PROBLEM STATEMENT >> Scan the records below for the line containing "Keep writing the" and the line containing "seam_mesh([(a, b_ridge(a), zM(b_ridge(a))". Copy both, plus every line between, exactly.

RECORDS SUPPLIED >>

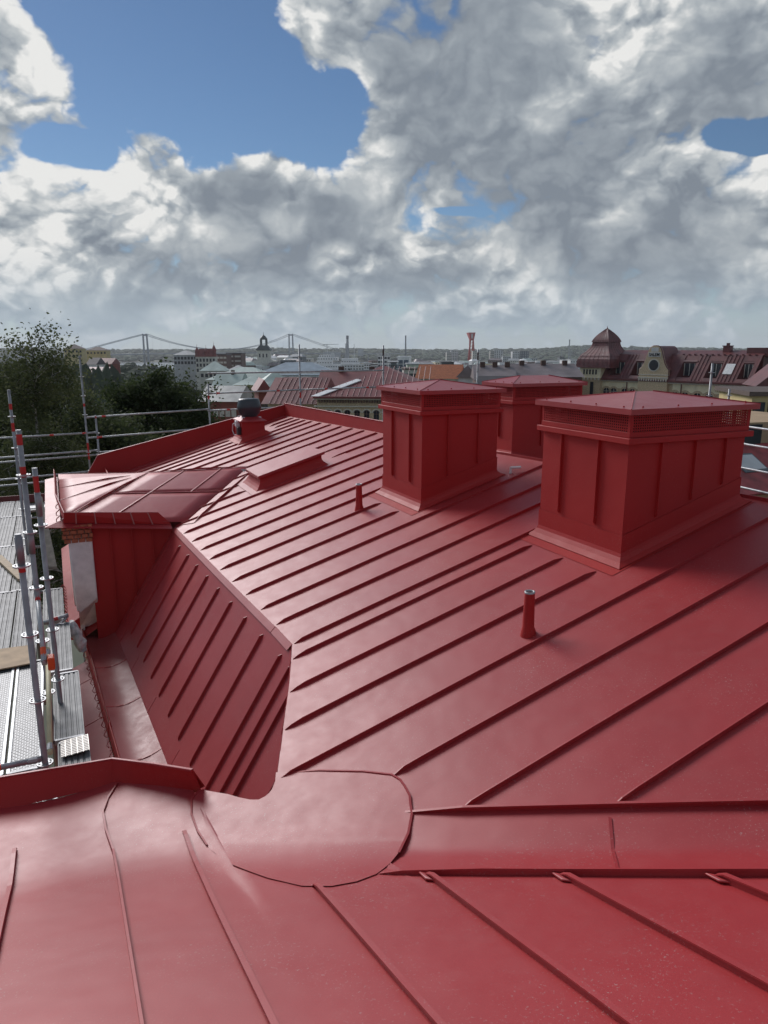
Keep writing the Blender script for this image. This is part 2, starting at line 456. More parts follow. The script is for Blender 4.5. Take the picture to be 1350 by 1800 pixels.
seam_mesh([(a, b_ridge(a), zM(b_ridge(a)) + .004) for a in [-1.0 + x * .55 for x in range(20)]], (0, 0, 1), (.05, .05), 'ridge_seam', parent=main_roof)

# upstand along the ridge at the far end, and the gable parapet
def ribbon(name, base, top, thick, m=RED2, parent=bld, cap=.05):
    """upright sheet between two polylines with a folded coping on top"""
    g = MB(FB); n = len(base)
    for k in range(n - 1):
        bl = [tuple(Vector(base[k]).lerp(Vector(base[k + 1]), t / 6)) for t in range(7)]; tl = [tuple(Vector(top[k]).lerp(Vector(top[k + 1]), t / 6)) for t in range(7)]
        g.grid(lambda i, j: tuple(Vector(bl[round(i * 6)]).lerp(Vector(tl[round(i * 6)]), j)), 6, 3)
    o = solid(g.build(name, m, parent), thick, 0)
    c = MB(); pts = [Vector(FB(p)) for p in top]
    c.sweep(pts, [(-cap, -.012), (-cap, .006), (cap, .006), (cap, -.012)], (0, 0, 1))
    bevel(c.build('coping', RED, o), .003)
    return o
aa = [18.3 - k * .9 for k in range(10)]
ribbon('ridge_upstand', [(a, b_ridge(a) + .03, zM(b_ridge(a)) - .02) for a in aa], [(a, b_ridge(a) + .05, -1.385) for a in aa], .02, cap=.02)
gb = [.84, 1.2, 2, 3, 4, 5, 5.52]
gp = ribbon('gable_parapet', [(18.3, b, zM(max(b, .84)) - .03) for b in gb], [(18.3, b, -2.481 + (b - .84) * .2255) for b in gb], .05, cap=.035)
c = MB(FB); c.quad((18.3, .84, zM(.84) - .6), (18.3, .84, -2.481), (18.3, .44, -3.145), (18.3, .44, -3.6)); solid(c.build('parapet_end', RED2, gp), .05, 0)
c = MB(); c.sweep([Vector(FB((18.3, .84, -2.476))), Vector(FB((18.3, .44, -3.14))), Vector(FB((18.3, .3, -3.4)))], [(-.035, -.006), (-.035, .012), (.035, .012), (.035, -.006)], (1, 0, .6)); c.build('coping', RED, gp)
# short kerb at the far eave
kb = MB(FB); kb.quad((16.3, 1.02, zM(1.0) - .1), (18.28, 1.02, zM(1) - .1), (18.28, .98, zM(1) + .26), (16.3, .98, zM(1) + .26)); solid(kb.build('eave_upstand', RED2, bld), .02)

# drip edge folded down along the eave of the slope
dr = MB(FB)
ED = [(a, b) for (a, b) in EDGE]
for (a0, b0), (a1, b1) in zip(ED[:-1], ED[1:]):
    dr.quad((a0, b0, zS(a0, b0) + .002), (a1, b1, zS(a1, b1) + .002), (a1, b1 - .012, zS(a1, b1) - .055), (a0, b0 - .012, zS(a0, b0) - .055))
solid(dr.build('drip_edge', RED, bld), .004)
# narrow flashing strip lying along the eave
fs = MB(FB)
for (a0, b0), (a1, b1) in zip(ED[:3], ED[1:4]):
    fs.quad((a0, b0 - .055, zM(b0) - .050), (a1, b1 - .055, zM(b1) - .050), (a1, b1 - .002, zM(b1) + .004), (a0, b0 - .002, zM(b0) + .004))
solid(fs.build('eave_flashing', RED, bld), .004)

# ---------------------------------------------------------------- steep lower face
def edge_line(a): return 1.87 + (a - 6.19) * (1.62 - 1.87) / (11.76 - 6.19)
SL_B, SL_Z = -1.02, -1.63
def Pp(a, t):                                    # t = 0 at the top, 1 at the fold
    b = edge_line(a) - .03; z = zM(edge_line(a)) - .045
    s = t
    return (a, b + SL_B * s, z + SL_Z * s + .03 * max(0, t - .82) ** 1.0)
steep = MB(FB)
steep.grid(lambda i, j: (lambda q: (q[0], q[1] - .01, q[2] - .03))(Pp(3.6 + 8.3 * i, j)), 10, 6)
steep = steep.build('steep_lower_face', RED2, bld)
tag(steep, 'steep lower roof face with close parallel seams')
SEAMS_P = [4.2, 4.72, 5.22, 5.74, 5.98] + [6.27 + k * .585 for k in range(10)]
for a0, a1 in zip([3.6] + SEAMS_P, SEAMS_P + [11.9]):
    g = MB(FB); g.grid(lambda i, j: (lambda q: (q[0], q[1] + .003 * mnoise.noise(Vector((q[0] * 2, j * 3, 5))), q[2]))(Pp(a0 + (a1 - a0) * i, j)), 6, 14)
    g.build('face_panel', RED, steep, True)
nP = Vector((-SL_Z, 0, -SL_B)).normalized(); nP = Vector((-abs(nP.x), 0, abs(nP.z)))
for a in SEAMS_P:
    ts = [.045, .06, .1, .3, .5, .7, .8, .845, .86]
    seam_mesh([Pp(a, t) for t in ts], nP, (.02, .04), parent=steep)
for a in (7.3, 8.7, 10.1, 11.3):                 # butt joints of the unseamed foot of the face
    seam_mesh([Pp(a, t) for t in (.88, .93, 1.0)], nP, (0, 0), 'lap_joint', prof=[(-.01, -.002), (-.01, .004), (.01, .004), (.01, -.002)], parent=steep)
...
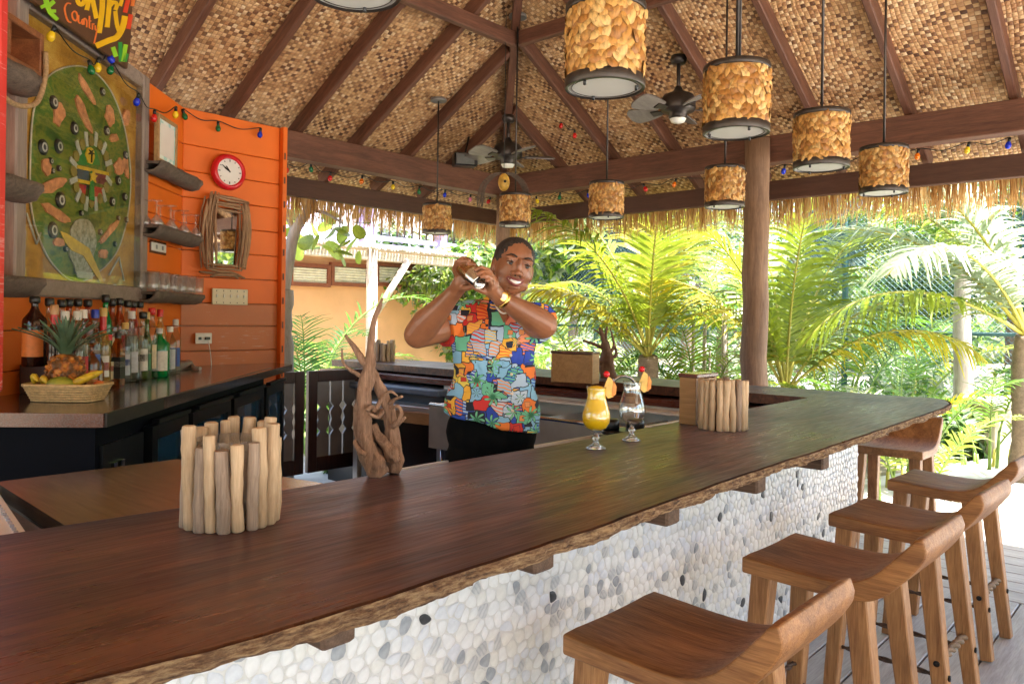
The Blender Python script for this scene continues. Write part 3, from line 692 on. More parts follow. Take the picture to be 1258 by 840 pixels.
* * *
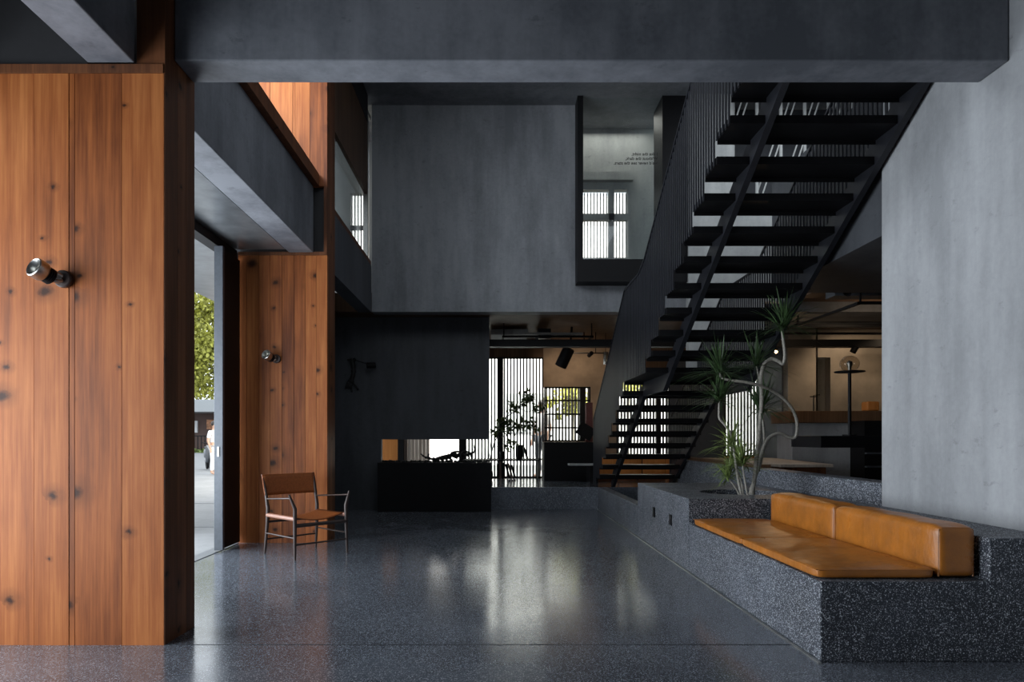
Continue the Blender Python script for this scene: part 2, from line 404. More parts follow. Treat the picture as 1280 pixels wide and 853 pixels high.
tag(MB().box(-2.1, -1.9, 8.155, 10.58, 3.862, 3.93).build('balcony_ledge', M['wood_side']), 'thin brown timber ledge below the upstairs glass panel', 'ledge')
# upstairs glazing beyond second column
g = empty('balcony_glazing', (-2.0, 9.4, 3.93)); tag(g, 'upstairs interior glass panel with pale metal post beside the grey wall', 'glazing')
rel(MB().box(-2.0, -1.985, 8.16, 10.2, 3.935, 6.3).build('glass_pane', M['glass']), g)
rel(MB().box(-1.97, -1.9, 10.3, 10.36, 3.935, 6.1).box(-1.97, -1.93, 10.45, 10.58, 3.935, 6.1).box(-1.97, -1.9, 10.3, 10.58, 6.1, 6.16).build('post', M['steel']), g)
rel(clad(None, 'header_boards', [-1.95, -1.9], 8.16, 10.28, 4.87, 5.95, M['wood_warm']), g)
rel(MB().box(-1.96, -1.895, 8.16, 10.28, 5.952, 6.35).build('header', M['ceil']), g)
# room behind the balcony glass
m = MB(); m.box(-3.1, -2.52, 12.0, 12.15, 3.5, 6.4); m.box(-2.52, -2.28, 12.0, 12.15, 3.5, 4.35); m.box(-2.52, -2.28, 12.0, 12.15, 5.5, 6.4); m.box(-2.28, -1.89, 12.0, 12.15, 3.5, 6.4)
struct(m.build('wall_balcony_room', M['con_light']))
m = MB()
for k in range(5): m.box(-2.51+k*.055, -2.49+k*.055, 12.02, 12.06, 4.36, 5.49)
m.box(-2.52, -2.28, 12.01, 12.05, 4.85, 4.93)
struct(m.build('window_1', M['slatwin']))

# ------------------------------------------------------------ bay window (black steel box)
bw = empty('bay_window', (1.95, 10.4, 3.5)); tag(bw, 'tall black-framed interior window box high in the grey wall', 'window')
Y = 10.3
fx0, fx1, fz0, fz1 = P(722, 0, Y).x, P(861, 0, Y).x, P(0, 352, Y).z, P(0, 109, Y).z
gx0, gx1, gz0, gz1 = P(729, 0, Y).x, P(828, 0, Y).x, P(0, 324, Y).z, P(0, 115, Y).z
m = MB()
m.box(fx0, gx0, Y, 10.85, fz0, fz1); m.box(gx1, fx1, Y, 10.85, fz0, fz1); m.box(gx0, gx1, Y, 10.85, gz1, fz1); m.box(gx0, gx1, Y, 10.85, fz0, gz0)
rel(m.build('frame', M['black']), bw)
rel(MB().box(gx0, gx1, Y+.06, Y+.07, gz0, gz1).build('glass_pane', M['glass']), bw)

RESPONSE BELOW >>
Keep writing the Blender script for this image. This is part 2, starting at line 456. More parts follow. The script is for Blender 4.5. Take the picture to be 1350 by 1800 pixels.
seam_mesh([(a, b_ridge(a), zM(b_ridge(a)) + .004) for a in [-1.0 + x * .55 for x in range(20)]], (0, 0, 1), (.05, .05), 'ridge_seam', parent=main_roof)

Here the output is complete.